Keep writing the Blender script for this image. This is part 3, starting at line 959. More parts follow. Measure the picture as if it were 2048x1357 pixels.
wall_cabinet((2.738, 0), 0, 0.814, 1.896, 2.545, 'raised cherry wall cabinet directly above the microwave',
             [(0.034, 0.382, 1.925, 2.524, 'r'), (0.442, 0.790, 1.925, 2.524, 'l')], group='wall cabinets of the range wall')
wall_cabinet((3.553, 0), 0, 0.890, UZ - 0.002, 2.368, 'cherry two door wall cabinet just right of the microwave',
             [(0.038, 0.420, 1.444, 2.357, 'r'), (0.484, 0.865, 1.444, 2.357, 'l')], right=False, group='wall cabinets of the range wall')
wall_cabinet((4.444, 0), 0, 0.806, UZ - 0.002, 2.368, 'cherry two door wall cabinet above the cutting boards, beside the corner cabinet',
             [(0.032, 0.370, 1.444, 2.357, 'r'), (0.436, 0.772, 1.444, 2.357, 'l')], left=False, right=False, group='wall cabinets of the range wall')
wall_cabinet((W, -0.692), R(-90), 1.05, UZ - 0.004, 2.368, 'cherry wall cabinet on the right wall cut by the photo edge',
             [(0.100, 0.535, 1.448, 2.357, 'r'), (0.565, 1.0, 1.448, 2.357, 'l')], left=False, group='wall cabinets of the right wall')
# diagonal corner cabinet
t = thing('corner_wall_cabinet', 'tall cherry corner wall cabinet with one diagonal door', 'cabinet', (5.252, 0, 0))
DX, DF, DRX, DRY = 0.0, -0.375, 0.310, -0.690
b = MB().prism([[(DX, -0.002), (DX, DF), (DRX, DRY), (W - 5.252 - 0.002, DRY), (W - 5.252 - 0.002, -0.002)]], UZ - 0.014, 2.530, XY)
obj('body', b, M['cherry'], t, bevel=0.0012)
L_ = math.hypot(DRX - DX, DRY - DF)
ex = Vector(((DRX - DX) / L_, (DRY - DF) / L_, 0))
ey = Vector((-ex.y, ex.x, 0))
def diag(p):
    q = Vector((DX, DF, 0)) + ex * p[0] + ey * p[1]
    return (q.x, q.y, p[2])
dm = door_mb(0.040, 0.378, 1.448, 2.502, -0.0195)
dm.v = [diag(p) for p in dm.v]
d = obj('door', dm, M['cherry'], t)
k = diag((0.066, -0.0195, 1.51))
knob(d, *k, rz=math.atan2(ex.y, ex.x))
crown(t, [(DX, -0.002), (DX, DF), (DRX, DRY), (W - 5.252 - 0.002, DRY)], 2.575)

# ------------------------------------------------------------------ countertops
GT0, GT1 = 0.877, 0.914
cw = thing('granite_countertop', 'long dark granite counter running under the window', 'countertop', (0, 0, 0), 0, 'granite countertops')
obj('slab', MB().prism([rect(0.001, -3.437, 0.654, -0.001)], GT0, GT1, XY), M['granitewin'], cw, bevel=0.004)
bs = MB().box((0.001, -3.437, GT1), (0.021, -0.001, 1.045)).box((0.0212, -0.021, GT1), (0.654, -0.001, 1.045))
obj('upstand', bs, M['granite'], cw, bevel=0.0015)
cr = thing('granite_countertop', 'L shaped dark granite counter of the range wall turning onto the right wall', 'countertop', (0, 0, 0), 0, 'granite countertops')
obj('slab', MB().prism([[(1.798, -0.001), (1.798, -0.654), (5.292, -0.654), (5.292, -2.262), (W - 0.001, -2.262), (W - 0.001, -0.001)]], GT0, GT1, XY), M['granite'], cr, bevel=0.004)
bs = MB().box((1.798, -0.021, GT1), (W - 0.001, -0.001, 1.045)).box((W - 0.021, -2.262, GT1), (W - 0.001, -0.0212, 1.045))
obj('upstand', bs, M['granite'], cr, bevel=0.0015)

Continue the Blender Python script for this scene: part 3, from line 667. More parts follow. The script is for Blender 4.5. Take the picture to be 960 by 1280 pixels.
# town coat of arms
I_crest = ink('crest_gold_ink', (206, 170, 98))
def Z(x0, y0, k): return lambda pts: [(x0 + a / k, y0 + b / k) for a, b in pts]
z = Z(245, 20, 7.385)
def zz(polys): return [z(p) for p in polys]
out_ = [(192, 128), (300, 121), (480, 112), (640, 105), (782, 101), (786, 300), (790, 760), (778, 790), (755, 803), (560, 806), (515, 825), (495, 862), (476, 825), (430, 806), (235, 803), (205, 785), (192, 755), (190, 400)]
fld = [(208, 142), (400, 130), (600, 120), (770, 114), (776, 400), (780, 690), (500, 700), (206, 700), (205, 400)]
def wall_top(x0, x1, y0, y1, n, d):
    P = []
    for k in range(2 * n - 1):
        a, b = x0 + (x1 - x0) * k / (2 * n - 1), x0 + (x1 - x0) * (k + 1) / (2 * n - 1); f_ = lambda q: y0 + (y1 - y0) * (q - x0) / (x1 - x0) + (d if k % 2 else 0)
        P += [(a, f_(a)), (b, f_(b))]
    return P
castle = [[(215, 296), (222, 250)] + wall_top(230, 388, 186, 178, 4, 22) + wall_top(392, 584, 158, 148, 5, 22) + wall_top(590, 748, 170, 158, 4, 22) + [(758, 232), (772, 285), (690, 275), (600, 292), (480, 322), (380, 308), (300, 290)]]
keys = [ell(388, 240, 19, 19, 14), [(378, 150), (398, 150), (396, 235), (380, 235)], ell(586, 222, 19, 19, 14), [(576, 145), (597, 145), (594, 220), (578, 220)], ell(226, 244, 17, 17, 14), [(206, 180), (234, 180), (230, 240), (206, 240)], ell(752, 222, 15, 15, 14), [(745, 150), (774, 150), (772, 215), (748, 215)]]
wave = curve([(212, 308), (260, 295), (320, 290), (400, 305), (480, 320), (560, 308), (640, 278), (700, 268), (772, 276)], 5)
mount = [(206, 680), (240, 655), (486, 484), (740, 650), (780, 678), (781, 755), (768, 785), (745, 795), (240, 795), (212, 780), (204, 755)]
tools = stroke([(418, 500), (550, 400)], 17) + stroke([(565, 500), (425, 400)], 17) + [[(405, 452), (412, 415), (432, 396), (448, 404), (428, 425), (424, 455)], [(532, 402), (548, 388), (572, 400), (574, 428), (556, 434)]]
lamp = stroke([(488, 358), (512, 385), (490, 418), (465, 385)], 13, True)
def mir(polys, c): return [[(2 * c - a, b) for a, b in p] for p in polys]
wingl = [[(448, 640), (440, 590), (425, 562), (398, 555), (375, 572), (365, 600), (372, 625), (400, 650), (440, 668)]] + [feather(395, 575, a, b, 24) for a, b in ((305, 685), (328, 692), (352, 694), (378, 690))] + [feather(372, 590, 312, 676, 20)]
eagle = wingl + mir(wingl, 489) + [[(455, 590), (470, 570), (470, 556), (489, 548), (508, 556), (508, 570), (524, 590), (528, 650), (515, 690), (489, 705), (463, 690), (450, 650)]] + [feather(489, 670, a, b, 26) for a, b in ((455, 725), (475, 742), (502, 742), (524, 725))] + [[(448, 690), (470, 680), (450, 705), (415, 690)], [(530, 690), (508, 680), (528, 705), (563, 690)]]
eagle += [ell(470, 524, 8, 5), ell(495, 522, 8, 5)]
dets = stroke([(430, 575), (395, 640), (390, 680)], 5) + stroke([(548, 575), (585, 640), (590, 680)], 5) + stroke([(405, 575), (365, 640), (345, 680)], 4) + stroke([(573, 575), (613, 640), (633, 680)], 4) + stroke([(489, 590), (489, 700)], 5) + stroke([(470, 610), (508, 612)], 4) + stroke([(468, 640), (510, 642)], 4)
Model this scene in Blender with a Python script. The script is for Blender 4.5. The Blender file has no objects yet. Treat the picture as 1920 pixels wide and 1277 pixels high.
- - - - -
Using the material above, print every entry exactly as written.

▸ **Answer for the task**
Keep writing the Blender script for this image. This is part 3, starting at line 959. More parts follow. Measure the picture as if it were 2048x1357 pixels.
wall_cabinet((2.738, 0), 0, 0.814, 1.896, 2.545, 'raised cherry wall cabinet directly above the microwave',
             [(0.034, 0.382, 1.925, 2.524, 'r'), (0.442, 0.790, 1.925, 2.524, 'l')], group='wall cabinets of the range wall')
wall_cabinet((3.553, 0), 0, 0.890, UZ - 0.002, 2.368, 'cherry two door wall cabinet just right of the microwave',
             [(0.038, 0.420, 1.444, 2.357, 'r'), (0.484, 0.865, 1.444, 2.357, 'l')], right=False, group='wall cabinets of the range wall')
wall_cabinet((4.444, 0), 0, 0.806, UZ - 0.002, 2.368, 'cherry two door wall cabinet above the cutting boards, beside the corner cabinet',
             [(0.032, 0.370, 1.444, 2.357, 'r'), (0.436, 0.772, 1.444, 2.357, 'l')], left=False, right=False, group='wall cabinets of the range wall')
wall_cabinet((W, -0.692), R(-90), 1.05, UZ - 0.004, 2.368, 'cherry wall cabinet on the right wall cut by the photo edge',
             [(0.100, 0.535, 1.448, 2.357, 'r'), (0.565, 1.0, 1.448, 2.357, 'l')], left=False, group='wall cabinets of the right wall')
# diagonal corner cabinet
t = thing('corner_wall_cabinet', 'tall cherry corner wall cabinet with one diagonal door', 'cabinet', (5.252, 0, 0))
DX, DF, DRX, DRY = 0.0, -0.375, 0.310, -0.690
b = MB().prism([[(DX, -0.002), (DX, DF), (DRX, DRY), (W - 5.252 - 0.002, DRY), (W - 5.252 - 0.002, -0.002)]], UZ - 0.014, 2.530, XY)
obj('body', b, M['cherry'], t, bevel=0.0012)
L_ = math.hypot(DRX - DX, DRY - DF)
ex = Vector(((DRX - DX) / L_, (DRY - DF) / L_, 0))
ey = Vector((-ex.y, ex.x, 0))
def diag(p):
    q = Vector((DX, DF, 0)) + ex * p[0] + ey * p[1]
    return (q.x, q.y, p[2])
dm = door_mb(0.040, 0.378, 1.448, 2.502, -0.0195)
dm.v = [diag(p) for p in dm.v]
d = obj('door', dm, M['cherry'], t)
k = diag((0.066, -0.0195, 1.51))
knob(d, *k, rz=math.atan2(ex.y, ex.x))
crown(t, [(DX, -0.002), (DX, DF), (DRX, DRY), (W - 5.252 - 0.002, DRY)], 2.575)

# ------------------------------------------------------------------ countertops
GT0, GT1 = 0.877, 0.914
cw = thing('granite_countertop', 'long dark granite counter running under the window', 'countertop', (0, 0, 0), 0, 'granite countertops')
obj('slab', MB().prism([rect(0.001, -3.437, 0.654, -0.001)], GT0, GT1, XY), M['granitewin'], cw, bevel=0.004)
bs = MB().box((0.001, -3.437, GT1), (0.021, -0.001, 1.045)).box((0.0212, -0.021, GT1), (0.654, -0.001, 1.045))
obj('upstand', bs, M['granite'], cw, bevel=0.0015)
cr = thing('granite_countertop', 'L shaped dark granite counter of the range wall turning onto the right wall', 'countertop', (0, 0, 0), 0, 'granite countertops')
obj('slab', MB().prism([[(1.798, -0.001), (1.798, -0.654), (5.292, -0.654), (5.292, -2.262), (W - 0.001, -2.262), (W - 0.001, -0.001)]], GT0, GT1, XY), M['granite'], cr, bevel=0.004)
bs = MB().box((1.798, -0.021, GT1), (W - 0.001, -0.001, 1.045)).box((W - 0.021, -2.262, GT1), (W - 0.001, -0.0212, 1.045))
obj('upstand', bs, M['granite'], cr, bevel=0.0015)

Continue the Blender Python script for this scene: part 3, from line 667. More parts follow. The script is for Blender 4.5. Take the picture to be 960 by 1280 pixels.
# town coat of arms
I_crest = ink('crest_gold_ink', (206, 170, 98))
def Z(x0, y0, k): return lambda pts: [(x0 + a / k, y0 + b / k) for a, b in pts]
z = Z(245, 20, 7.385)
def zz(polys): return [z(p) for p in polys]
out_ = [(192, 128), (300, 121), (480, 112), (640, 105), (782, 101), (786, 300), (790, 760), (778, 790), (755, 803), (560, 806), (515, 825), (495, 862), (476, 825), (430, 806), (235, 803), (205, 785), (192, 755), (190, 400)]
fld = [(208, 142), (400, 130), (600, 120), (770, 114), (776, 400), (780, 690), (500, 700), (206, 700), (205, 400)]
def wall_top(x0, x1, y0, y1, n, d):
    P = []
    for k in range(2 * n - 1):
        a, b = x0 + (x1 - x0) * k / (2 * n - 1), x0 + (x1 - x0) * (k + 1) / (2 * n - 1); f_ = lambda q: y0 + (y1 - y0) * (q - x0) / (x1 - x0) + (d if k % 2 else 0)
        P += [(a, f_(a)), (b, f_(b))]
    return P
castle = [[(215, 296), (222, 250)] + wall_top(230, 388, 186, 178, 4, 22) + wall_top(392, 584, 158, 148, 5, 22) + wall_top(590, 748, 170, 158, 4, 22) + [(758, 232), (772, 285), (690, 275), (600, 292), (480, 322), (380, 308), (300, 290)]]
keys = [ell(388, 240, 19, 19, 14), [(378, 150), (398, 150), (396, 235), (380, 235)], ell(586, 222, 19, 19, 14), [(576, 145), (597, 145), (594, 220), (578, 220)], ell(226, 244, 17, 17, 14), [(206, 180), (234, 180), (230, 240), (206, 240)], ell(752, 222, 15, 15, 14), [(745, 150), (774, 150), (772, 215), (748, 215)]]
wave = curve([(212, 308), (260, 295), (320, 290), (400, 305), (480, 320), (560, 308), (640, 278), (700, 268), (772, 276)], 5)
mount = [(206, 680), (240, 655), (486, 484), (740, 650), (780, 678), (781, 755), (768, 785), (745, 795), (240, 795), (212, 780), (204, 755)]
tools = stroke([(418, 500), (550, 400)], 17) + stroke([(565, 500), (425, 400)], 17) + [[(405, 452), (412, 415), (432, 396), (448, 404), (428, 425), (424, 455)], [(532, 402), (548, 388), (572, 400), (574, 428), (556, 434)]]
lamp = stroke([(488, 358), (512, 385), (490, 418), (465, 385)], 13, True)
def mir(polys, c): return [[(2 * c - a, b) for a, b in p] for p in polys]
wingl = [[(448, 640), (440, 590), (425, 562), (398, 555), (375, 572), (365, 600), (372, 625), (400, 650), (440, 668)]] + [feather(395, 575, a, b, 24) for a, b in ((305, 685), (328, 692), (352, 694), (378, 690))] + [feather(372, 590, 312, 676, 20)]
eagle = wingl + mir(wingl, 489) + [[(455, 590), (470, 570), (470, 556), (489, 548), (508, 556), (508, 570), (524, 590), (528, 650), (515, 690), (489, 705), (463, 690), (450, 650)]] + [feather(489, 670, a, b, 26) for a, b in ((455, 725), (475, 742), (502, 742), (524, 725))] + [[(448, 690), (470, 680), (450, 705), (415, 690)], [(530, 690), (508, 680), (528, 705), (563, 690)]]
eagle += [ell(470, 524, 8, 5), ell(495, 522, 8, 5)]
dets = stroke([(430, 575), (395, 640), (390, 680)], 5) + stroke([(548, 575), (585, 640), (590, 680)], 5) + stroke([(405, 575), (365, 640), (345, 680)], 4) + stroke([(573, 575), (613, 640), (633, 680)], 4) + stroke([(489, 590), (489, 700)], 5) + stroke([(470, 610), (508, 612)], 4) + stroke([(468, 640), (510, 642)], 4)
Model this scene in Blender with a Python script. The script is for Blender 4.5. The Blender file has no objects yet. Treat the picture as 1920 pixels wide and 1277 pixels high.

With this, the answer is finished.